Früher oder später stößt man in Erfurt unweigerlich auf ihn: den Dominikaner „Meister Eckhart“.
Er wurde vermutlich 1260 in der Ortschaft Hochheim (oder Tambach) im Thüringer Wald geboren, wurde Dominikaner, studierte in Paris und war lange Jahre Lehrer geistlichen Lebens für viele Menschen. Als Prior des Erfurter Predigerklosters wurde er schließlich aufgefordert, sich in Avignon für einige Sätze aus seinen Schriften zu rechtfertigen. Irgendwann in der ersten Jahreshälfte 1328 muss er in der Nähe der Papstresidenz wohl gestorben sein.

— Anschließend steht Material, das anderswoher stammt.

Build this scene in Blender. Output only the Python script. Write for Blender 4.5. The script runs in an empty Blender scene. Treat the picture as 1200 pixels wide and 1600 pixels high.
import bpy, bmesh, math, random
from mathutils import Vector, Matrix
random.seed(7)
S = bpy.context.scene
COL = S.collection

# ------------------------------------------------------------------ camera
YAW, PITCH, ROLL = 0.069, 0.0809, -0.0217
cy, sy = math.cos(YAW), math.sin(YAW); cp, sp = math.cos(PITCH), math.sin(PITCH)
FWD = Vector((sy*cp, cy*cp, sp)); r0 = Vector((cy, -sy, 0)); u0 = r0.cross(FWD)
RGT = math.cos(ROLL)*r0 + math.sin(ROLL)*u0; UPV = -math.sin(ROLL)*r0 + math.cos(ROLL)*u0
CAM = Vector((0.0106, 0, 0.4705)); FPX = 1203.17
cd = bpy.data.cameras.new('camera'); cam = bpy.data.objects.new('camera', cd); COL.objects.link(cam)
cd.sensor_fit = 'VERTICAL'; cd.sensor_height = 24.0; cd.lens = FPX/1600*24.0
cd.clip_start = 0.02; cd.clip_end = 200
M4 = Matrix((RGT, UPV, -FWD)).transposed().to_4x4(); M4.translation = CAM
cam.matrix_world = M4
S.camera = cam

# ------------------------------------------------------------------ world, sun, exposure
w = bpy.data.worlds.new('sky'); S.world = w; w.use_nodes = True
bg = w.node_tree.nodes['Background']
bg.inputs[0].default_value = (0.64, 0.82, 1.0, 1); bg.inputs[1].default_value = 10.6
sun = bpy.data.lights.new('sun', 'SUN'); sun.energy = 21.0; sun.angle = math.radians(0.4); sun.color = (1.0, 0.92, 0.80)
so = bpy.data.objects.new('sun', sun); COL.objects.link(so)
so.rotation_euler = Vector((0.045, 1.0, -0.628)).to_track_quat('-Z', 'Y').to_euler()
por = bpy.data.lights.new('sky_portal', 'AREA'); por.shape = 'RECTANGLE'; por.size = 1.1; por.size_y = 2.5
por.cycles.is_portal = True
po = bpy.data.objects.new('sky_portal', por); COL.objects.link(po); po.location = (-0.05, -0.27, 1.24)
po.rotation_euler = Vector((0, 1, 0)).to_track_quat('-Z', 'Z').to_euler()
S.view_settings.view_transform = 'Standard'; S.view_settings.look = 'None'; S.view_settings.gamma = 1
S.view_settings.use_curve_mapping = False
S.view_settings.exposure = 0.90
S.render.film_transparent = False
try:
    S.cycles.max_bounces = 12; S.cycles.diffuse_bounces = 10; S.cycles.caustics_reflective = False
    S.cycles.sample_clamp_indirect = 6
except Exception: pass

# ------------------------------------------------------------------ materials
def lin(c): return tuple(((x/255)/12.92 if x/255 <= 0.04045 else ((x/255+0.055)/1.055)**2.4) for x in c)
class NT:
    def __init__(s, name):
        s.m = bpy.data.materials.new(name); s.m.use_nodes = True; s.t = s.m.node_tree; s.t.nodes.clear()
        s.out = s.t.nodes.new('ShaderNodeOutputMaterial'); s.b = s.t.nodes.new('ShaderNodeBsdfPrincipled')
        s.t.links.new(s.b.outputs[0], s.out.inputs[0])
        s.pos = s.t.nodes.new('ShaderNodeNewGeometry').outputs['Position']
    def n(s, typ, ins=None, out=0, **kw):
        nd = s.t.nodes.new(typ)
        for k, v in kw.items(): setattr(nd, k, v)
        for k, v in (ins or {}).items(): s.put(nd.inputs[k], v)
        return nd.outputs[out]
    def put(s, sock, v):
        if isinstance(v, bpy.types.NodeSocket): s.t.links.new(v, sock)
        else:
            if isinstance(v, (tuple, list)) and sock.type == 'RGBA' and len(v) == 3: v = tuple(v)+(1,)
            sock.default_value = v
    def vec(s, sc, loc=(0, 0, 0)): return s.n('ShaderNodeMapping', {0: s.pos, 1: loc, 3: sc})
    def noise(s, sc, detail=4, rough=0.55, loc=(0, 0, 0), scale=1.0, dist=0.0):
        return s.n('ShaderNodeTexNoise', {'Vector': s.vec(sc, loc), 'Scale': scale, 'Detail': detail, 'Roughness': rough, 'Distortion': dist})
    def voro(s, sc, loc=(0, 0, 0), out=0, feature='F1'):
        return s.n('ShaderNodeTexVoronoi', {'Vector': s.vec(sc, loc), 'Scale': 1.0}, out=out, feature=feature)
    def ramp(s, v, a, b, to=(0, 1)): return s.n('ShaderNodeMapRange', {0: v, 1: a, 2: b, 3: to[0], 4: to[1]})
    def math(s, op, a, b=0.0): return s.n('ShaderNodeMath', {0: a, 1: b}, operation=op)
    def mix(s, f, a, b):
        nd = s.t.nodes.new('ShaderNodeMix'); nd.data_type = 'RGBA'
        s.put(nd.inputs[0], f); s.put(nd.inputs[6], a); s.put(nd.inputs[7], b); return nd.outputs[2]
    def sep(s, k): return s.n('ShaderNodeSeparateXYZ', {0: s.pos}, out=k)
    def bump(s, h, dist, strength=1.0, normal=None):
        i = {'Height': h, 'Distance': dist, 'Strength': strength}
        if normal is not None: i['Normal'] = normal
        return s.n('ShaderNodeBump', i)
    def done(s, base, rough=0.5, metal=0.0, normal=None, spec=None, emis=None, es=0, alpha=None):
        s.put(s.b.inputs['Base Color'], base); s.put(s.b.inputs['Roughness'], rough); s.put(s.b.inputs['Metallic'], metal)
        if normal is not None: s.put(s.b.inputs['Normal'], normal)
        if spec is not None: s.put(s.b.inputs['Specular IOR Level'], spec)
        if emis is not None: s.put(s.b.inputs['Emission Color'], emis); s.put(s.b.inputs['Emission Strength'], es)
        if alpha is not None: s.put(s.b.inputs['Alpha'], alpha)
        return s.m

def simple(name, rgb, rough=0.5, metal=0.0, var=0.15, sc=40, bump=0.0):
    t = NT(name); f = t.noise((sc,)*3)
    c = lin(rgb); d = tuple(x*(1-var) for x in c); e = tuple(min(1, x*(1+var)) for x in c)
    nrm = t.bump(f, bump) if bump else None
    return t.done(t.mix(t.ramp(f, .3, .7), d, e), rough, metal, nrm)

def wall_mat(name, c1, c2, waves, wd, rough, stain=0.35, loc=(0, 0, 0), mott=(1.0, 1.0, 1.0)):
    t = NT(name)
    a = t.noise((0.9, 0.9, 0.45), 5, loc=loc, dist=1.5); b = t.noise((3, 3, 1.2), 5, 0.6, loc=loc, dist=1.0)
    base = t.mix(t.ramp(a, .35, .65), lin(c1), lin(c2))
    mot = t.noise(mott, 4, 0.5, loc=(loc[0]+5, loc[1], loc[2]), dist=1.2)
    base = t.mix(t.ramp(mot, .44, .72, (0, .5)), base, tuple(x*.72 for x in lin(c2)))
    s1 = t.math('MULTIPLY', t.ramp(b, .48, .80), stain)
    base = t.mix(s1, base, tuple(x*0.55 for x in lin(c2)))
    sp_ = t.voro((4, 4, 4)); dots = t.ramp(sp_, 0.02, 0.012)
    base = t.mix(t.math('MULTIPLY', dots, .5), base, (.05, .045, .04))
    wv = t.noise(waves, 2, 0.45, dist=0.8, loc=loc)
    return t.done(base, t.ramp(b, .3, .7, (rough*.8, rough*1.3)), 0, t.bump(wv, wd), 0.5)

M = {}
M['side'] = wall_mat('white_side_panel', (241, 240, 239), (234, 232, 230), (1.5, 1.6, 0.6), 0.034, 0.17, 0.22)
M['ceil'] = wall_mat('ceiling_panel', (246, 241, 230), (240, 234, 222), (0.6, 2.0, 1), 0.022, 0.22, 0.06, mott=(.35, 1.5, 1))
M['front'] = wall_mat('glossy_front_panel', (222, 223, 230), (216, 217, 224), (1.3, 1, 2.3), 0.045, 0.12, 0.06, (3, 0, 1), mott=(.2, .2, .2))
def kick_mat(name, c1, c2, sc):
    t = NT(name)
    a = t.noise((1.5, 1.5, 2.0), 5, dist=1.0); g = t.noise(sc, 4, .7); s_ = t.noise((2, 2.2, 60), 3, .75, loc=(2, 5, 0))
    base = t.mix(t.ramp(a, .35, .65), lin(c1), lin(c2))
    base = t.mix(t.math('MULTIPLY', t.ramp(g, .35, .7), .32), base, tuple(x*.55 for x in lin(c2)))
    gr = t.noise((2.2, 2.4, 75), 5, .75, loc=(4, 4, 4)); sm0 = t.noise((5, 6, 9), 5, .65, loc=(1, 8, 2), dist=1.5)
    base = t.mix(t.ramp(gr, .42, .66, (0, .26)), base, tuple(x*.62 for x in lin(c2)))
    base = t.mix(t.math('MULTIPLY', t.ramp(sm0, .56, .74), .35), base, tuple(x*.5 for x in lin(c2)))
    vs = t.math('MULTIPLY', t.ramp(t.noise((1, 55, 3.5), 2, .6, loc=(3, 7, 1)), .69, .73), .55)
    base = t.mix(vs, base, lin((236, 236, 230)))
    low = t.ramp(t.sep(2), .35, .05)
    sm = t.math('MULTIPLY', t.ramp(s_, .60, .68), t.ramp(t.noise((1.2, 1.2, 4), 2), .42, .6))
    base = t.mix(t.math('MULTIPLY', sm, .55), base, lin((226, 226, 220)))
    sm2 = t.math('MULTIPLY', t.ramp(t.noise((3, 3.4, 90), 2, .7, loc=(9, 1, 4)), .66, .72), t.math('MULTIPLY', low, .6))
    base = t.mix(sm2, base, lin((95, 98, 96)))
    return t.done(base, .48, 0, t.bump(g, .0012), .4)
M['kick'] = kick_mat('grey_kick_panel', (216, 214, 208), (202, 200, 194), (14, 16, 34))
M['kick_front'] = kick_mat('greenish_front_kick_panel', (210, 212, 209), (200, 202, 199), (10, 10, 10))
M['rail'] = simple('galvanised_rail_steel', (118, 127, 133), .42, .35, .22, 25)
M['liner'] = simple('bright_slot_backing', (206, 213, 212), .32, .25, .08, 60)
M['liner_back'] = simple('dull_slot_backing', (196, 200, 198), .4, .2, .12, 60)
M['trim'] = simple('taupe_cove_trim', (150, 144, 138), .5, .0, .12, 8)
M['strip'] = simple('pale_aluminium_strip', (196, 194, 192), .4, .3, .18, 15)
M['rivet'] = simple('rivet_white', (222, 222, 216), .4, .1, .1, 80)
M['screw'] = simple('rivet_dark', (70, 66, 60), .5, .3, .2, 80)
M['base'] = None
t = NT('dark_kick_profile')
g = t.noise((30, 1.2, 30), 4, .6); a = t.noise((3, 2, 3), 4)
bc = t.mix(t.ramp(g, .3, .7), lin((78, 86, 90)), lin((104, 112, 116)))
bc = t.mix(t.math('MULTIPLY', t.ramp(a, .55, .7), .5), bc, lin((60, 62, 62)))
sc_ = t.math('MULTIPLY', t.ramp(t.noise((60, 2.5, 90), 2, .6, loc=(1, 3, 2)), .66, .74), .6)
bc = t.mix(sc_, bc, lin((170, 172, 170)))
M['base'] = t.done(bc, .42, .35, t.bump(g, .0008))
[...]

Eine Aura umgibt diesen Mann. Man sieht in ihm DEN Mystiker des hohen Mittelalters. Das macht ihn interessant. Aber ich muss zugeben: Was ich bisher über ihn gelesen habe, überfordert mich. In Erfurt pflegt die renommierte Meister-Eckhart-Gesellschaft sein Andenken. Aber ich fühle mich der Tiefe seiner Gedanken nicht gewachsen...
„Meister Eckhart für Dummies“. So etwas bräuchte ich vielleicht!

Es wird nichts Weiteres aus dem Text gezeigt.